EXERCISE GOAL: Return, word for word, the lines from the line holding "Keep writing the" through the line holding "m.build('pull_handle', 'slot', s)". Include both end lines and no others.

RECORDS SUPPLIED:
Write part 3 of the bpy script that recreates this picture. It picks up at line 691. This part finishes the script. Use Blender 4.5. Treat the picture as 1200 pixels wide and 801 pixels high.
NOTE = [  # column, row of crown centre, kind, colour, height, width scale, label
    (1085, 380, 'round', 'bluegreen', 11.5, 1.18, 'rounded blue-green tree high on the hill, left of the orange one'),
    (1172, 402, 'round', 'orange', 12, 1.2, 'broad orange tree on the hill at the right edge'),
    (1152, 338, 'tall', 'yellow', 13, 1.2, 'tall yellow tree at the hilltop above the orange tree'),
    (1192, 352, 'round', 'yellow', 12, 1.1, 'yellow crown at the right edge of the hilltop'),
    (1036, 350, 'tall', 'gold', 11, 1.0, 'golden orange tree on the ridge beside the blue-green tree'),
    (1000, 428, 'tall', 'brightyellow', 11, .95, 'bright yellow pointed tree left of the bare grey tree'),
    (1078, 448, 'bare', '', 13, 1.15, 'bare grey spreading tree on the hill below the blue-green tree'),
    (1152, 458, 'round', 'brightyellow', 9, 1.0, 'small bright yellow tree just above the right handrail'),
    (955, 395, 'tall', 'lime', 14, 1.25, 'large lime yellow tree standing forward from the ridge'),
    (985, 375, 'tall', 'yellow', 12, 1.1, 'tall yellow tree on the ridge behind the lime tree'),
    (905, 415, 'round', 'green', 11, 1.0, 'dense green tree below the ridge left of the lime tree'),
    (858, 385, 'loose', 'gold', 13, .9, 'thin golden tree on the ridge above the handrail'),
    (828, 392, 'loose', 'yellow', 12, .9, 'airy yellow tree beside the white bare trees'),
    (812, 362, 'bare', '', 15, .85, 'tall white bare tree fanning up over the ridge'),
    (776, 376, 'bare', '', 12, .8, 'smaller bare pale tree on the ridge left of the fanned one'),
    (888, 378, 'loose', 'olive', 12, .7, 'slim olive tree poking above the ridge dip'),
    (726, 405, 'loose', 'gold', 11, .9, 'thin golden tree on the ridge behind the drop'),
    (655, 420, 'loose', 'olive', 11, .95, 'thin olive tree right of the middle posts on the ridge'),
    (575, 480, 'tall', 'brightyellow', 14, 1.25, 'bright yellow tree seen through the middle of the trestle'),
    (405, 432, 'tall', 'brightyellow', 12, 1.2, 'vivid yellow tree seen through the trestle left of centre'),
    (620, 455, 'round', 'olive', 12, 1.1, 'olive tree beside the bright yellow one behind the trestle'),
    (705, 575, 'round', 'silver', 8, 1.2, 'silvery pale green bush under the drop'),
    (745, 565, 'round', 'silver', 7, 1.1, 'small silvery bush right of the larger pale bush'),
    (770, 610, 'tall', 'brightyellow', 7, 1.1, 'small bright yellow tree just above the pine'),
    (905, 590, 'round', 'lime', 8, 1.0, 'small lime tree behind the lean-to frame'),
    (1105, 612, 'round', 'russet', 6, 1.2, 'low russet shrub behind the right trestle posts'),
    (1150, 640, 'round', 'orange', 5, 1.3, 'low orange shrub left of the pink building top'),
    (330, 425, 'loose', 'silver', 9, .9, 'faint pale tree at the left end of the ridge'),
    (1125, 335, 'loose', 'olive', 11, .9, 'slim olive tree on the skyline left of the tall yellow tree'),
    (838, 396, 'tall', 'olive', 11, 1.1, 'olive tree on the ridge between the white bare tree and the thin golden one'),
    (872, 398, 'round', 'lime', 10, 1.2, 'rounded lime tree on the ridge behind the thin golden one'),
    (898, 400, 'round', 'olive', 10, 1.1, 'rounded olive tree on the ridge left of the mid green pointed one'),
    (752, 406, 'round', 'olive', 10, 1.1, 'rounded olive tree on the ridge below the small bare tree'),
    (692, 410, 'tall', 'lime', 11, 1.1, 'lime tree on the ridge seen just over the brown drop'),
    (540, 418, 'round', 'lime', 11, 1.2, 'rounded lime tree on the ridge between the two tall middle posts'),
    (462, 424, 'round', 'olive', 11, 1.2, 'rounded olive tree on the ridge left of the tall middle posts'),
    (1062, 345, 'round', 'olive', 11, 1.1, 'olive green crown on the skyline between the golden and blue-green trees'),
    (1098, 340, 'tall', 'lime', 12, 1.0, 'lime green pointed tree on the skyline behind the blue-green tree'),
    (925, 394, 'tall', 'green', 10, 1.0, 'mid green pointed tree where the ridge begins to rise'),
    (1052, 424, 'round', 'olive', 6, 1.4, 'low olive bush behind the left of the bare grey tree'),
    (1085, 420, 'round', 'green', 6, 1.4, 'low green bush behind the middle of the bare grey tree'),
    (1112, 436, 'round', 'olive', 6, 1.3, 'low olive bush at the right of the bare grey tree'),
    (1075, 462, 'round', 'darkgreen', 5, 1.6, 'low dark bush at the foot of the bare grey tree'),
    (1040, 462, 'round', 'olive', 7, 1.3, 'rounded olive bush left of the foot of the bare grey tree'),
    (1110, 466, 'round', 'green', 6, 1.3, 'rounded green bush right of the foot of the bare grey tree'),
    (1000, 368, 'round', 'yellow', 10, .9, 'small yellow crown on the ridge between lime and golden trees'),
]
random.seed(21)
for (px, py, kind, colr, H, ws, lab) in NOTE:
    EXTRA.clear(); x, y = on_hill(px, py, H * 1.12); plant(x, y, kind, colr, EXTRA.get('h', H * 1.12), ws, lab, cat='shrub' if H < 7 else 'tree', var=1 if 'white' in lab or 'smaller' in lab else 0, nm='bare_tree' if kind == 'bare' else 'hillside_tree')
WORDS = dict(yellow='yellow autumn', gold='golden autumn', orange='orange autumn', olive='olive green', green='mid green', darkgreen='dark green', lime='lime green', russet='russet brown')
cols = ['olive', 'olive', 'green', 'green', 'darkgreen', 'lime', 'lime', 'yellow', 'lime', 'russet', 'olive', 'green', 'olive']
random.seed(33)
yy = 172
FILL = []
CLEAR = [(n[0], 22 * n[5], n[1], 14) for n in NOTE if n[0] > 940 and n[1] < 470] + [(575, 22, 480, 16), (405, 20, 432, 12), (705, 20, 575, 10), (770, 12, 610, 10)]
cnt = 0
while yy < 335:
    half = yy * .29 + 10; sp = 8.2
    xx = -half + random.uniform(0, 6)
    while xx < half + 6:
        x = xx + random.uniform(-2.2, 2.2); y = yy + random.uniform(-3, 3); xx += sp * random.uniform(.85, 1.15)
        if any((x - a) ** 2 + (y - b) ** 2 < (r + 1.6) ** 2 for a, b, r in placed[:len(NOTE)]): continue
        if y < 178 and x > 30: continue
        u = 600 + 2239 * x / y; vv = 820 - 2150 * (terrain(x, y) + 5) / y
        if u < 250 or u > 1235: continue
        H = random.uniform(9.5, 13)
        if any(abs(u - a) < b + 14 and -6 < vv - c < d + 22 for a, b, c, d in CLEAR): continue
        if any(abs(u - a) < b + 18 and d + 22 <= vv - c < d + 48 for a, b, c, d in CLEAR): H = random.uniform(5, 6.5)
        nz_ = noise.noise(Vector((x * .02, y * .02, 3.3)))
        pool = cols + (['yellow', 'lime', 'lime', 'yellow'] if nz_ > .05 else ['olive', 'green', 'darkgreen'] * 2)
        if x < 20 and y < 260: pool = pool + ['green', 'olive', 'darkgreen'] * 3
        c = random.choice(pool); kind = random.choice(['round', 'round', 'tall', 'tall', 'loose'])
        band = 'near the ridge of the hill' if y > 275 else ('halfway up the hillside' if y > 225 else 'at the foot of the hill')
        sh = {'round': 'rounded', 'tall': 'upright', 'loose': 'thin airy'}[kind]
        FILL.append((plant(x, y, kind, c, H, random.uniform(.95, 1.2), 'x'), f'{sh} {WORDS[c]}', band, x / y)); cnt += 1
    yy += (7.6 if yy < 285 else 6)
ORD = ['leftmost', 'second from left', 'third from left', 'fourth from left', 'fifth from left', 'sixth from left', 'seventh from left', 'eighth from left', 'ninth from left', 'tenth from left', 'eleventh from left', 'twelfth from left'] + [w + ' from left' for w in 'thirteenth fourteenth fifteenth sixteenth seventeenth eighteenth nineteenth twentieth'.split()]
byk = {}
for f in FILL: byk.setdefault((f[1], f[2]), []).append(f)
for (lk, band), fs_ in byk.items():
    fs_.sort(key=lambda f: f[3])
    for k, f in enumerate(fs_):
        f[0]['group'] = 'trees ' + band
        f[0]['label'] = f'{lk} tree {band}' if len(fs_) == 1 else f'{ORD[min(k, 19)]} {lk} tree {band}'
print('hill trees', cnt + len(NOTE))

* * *

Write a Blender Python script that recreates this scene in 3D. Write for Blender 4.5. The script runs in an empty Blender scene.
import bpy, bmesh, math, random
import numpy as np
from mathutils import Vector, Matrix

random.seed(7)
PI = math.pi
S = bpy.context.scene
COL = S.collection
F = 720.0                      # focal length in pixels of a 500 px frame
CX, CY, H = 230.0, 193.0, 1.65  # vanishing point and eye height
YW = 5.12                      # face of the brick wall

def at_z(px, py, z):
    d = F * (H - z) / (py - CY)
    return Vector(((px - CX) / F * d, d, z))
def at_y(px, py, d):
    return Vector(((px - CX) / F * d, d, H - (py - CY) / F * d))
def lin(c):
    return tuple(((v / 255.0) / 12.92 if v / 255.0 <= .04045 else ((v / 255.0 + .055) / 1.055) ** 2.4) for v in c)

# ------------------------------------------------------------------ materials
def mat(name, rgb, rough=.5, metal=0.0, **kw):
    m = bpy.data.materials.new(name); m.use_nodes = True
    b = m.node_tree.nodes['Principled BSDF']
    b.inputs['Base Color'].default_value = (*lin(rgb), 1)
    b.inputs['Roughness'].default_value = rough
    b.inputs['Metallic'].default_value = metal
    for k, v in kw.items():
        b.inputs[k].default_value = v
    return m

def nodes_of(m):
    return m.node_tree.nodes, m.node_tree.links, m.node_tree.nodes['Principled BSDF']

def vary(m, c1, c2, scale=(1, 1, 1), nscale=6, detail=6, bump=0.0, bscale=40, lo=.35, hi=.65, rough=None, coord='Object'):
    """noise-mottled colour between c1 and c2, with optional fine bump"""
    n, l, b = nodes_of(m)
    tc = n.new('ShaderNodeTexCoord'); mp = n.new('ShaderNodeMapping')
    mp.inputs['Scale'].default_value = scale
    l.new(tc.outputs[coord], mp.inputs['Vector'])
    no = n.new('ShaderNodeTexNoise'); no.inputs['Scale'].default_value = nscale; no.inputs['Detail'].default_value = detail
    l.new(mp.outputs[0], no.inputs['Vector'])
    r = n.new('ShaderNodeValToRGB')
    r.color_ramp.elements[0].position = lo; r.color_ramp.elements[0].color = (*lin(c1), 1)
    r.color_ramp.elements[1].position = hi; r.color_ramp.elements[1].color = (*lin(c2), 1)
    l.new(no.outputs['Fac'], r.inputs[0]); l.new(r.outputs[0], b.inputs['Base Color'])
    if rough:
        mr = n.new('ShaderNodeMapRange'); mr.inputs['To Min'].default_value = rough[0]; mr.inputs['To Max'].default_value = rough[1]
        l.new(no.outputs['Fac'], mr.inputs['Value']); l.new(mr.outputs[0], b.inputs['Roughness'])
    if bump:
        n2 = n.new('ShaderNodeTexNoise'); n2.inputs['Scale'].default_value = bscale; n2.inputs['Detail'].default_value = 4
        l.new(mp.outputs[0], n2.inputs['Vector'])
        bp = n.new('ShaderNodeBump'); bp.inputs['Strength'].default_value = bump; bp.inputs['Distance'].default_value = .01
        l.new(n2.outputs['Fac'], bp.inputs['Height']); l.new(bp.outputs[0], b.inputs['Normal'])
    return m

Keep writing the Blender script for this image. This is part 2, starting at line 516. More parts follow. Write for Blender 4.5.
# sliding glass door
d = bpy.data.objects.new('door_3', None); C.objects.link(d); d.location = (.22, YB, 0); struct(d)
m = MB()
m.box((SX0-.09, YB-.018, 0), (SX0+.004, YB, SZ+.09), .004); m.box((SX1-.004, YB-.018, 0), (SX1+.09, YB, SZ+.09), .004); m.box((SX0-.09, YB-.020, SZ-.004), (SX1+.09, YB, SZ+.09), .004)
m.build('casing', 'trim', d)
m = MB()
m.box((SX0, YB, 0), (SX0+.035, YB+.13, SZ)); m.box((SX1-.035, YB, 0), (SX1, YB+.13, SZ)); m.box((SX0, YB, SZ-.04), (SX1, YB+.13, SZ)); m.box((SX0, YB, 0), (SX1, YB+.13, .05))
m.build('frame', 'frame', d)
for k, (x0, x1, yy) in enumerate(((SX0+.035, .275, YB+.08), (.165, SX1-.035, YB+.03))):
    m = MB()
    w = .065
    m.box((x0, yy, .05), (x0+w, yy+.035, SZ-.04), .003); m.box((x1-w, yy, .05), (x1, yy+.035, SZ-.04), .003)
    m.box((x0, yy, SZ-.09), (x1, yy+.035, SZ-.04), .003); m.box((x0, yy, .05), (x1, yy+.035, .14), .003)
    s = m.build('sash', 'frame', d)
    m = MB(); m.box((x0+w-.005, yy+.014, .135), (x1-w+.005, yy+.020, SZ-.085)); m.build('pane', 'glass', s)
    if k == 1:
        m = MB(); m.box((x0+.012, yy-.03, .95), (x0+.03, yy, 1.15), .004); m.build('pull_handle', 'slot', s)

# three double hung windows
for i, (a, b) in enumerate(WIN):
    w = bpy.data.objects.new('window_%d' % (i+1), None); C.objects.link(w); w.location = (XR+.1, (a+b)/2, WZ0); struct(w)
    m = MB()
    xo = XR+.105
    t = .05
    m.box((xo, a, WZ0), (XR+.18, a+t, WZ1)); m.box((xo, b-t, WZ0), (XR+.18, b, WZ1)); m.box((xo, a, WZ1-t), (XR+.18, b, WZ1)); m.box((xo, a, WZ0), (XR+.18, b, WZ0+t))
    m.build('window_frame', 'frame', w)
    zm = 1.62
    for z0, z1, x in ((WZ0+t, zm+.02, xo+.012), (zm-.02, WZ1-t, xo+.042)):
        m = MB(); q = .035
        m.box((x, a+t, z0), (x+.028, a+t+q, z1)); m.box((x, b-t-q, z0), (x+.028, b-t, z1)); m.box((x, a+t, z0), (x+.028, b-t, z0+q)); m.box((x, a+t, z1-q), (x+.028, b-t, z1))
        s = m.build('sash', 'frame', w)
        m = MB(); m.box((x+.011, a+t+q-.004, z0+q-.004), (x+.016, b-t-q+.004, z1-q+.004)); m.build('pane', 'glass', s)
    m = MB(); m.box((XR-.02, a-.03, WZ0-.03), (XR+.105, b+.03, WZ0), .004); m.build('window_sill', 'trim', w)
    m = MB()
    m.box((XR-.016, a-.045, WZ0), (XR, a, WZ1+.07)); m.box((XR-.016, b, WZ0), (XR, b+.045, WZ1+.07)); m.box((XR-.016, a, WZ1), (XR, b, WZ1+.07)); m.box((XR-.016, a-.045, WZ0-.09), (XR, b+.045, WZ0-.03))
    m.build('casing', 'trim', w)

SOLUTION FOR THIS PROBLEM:
Keep writing the Blender script for this image. This is part 2, starting at line 516. More parts follow. Write for Blender 4.5.
# sliding glass door
d = bpy.data.objects.new('door_3', None); C.objects.link(d); d.location = (.22, YB, 0); struct(d)
m = MB()
m.box((SX0-.09, YB-.018, 0), (SX0+.004, YB, SZ+.09), .004); m.box((SX1-.004, YB-.018, 0), (SX1+.09, YB, SZ+.09), .004); m.box((SX0-.09, YB-.020, SZ-.004), (SX1+.09, YB, SZ+.09), .004)
m.build('casing', 'trim', d)
m = MB()
m.box((SX0, YB, 0), (SX0+.035, YB+.13, SZ)); m.box((SX1-.035, YB, 0), (SX1, YB+.13, SZ)); m.box((SX0, YB, SZ-.04), (SX1, YB+.13, SZ)); m.box((SX0, YB, 0), (SX1, YB+.13, .05))
m.build('frame', 'frame', d)
for k, (x0, x1, yy) in enumerate(((SX0+.035, .275, YB+.08), (.165, SX1-.035, YB+.03))):
    m = MB()
    w = .065
    m.box((x0, yy, .05), (x0+w, yy+.035, SZ-.04), .003); m.box((x1-w, yy, .05), (x1, yy+.035, SZ-.04), .003)
    m.box((x0, yy, SZ-.09), (x1, yy+.035, SZ-.04), .003); m.box((x0, yy, .05), (x1, yy+.035, .14), .003)
    s = m.build('sash', 'frame', d)
    m = MB(); m.box((x0+w-.005, yy+.014, .135), (x1-w+.005, yy+.020, SZ-.085)); m.build('pane', 'glass', s)
    if k == 1:
        m = MB(); m.box((x0+.012, yy-.03, .95), (x0+.03, yy, 1.15), .004); m.build('pull_handle', 'slot', s)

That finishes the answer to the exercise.